Experts say the first step in avoiding information overload is to develop a keen sense of your goals and objectives.

"The best way to get a hold on information is to become really clear about your strategy," says Ellen Siminoff, vice president of business development and strategic planning for Yahoo!, who receives upwards of 300 e-mail messages and several dozen voice-mail messages daily. "If you have a sense of what your strategy is, you know what's important, what to spend more time on and what not to waste your bandwidth on."

Once your priorities are clear, the next step is developing a logical way to attack cumbersome e-mail, faxes, voice mail and other information sources. Some experts recommend checking them often so they don't pile up, while others advise designating certain times of the day for wading through your messages. Siminoff, for instance, tackles her e-mail inbox early every morning. Before beginning other tasks and attending meetings, she responds first to important and urgent messages, then to less important ones, so they're off her plate fast. In addition, she leaves quiet time at the end of her day for answering e-mail messages that demand a more thoughtful response.

Keep in mind, your strategy should fit your business environment and daily goals. When answering messages, stay focused.

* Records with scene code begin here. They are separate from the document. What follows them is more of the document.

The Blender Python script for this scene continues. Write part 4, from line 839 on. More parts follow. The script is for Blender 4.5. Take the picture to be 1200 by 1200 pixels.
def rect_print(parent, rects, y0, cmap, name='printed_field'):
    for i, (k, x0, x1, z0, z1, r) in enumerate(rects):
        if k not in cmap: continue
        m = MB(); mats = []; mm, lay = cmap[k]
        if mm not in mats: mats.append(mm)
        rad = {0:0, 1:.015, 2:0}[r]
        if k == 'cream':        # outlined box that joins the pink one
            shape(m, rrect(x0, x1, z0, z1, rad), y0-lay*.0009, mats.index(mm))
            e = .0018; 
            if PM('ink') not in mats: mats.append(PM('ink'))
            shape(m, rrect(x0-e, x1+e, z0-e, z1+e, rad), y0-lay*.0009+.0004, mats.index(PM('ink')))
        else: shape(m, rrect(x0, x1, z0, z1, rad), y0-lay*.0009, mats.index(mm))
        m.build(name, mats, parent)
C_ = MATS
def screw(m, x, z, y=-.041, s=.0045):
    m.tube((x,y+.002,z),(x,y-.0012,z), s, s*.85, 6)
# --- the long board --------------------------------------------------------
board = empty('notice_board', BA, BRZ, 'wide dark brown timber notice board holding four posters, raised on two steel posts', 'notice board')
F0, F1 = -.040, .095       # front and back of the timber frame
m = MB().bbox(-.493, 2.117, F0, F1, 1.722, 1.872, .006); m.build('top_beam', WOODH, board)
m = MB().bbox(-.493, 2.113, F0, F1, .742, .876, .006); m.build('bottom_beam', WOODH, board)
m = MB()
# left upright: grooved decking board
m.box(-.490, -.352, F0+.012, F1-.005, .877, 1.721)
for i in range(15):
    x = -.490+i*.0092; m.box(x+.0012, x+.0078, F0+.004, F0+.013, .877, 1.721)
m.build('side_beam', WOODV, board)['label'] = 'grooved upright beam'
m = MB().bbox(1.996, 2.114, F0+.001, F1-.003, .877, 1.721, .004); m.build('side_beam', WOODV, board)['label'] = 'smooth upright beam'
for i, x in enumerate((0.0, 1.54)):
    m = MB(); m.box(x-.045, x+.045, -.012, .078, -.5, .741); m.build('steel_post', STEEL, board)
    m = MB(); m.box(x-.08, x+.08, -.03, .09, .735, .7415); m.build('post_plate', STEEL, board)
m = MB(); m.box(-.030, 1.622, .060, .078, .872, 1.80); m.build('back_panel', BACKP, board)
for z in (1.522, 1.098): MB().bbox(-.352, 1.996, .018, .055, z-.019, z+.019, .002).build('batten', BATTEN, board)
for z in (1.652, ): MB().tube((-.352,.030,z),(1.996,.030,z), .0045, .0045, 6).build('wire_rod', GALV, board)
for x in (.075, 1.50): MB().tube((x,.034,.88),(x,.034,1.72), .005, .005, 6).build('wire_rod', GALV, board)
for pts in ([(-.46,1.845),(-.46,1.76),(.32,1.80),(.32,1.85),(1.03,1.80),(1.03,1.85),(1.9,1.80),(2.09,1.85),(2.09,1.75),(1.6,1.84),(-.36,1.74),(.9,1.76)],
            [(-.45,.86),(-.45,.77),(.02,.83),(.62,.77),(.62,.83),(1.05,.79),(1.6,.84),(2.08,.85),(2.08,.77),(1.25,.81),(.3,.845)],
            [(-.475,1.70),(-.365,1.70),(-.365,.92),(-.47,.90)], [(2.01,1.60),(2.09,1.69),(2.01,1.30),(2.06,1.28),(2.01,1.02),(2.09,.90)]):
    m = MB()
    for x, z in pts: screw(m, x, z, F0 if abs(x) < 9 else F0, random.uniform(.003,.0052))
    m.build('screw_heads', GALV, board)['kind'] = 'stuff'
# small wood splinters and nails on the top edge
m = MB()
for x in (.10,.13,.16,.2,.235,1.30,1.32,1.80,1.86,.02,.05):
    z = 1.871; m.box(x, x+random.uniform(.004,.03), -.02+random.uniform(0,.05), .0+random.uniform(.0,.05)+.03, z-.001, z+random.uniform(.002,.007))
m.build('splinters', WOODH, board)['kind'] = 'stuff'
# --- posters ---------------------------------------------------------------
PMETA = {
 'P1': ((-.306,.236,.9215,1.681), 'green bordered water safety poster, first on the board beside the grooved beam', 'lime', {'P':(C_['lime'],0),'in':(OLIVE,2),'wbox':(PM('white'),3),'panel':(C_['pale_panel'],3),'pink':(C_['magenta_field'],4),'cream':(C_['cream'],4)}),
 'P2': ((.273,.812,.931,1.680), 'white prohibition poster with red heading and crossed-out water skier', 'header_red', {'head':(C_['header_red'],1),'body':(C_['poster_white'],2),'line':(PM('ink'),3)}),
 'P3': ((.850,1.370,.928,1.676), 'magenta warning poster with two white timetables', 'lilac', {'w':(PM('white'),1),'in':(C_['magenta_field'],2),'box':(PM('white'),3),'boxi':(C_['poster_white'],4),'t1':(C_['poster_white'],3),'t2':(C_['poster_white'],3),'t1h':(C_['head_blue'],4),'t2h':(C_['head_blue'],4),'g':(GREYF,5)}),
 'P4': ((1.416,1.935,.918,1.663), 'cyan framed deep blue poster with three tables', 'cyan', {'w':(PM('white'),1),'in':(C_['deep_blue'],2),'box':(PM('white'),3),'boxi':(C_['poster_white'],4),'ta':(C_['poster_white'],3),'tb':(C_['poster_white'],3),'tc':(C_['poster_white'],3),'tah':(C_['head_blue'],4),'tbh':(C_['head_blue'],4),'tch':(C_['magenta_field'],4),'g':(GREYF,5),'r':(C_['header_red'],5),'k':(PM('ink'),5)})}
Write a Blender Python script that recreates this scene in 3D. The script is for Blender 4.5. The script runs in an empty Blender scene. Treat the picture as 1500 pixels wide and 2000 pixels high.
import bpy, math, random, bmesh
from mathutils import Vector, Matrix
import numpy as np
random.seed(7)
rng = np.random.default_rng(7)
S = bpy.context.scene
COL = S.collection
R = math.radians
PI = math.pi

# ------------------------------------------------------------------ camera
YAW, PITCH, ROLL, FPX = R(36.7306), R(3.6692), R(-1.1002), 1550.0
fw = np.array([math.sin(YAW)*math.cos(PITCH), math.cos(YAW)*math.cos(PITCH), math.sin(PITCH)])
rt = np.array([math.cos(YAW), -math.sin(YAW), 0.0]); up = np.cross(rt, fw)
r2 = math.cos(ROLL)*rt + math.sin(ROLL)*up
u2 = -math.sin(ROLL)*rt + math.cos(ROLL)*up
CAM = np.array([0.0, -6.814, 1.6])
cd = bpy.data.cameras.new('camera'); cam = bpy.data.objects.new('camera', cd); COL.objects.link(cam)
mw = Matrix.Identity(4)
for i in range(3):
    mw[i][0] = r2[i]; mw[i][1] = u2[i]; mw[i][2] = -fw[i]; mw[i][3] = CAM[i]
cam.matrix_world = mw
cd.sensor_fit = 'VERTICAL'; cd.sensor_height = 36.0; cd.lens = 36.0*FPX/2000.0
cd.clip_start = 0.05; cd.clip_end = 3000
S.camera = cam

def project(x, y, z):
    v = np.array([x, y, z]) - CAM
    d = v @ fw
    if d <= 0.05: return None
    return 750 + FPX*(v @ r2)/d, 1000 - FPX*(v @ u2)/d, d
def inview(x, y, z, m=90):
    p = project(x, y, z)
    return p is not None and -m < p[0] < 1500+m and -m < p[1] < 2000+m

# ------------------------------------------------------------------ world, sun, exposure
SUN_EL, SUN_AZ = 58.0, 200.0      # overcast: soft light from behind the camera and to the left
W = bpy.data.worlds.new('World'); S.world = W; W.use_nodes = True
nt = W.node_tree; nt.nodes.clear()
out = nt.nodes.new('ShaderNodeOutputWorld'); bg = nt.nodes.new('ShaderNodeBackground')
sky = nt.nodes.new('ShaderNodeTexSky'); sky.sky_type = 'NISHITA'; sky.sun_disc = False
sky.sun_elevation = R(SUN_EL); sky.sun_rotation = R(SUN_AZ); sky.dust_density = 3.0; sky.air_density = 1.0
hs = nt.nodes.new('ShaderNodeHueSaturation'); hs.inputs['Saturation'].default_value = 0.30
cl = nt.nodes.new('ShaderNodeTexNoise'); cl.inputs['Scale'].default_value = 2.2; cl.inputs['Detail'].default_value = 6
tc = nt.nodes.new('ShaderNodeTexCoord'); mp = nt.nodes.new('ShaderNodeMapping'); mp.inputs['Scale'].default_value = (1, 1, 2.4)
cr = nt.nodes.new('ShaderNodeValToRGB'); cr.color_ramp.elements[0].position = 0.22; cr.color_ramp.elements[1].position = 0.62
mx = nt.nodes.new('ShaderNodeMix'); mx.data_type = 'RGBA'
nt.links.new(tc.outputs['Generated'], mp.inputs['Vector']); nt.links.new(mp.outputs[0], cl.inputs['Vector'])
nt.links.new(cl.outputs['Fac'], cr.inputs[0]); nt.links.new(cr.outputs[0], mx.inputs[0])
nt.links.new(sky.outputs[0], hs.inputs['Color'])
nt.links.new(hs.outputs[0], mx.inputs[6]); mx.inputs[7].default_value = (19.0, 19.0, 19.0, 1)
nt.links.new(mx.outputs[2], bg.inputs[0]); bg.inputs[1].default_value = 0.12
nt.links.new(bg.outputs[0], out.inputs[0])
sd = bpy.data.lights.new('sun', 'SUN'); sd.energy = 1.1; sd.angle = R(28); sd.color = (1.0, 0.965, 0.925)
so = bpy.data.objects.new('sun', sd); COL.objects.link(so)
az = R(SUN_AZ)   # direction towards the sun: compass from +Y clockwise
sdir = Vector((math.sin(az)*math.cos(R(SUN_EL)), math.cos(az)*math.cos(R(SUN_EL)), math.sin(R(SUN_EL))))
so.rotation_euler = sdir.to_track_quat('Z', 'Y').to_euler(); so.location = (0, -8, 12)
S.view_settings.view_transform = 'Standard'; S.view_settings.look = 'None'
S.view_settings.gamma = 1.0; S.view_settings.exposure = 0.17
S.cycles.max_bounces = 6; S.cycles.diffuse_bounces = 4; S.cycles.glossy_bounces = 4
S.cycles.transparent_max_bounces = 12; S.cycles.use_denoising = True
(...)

Don't get sidetracked into returning voice mail or responding to e-mail messages that don't align with your strategy. If possible, have an assistant screen your voice mail, incoming faxes, e-mail and snail mail so you see only the most pertinent information.

Whenever possible, keep your responses short. Get to the point when returning voice-mail messages, and stick to the facts in your e-mail. One great advantage e-mail has over picking up the phone: The niceties go out the window--or at least take up a lot less time--allowing you to get right to the matter at hand.

Above all, give newspaper articles, e-mail and other information a shelf life. If, after several weeks, you haven't found time to act on or pass on some piece of "interesting" information, toss it. If you've come across something important, print it out and file it, or immediately pass it on to the appropriate person. Don't keep e-mail around for too long either. Once the matter has been dealt with, delete the message permanently (just be sure to have some kind of regular system in place to back up your e-mail first).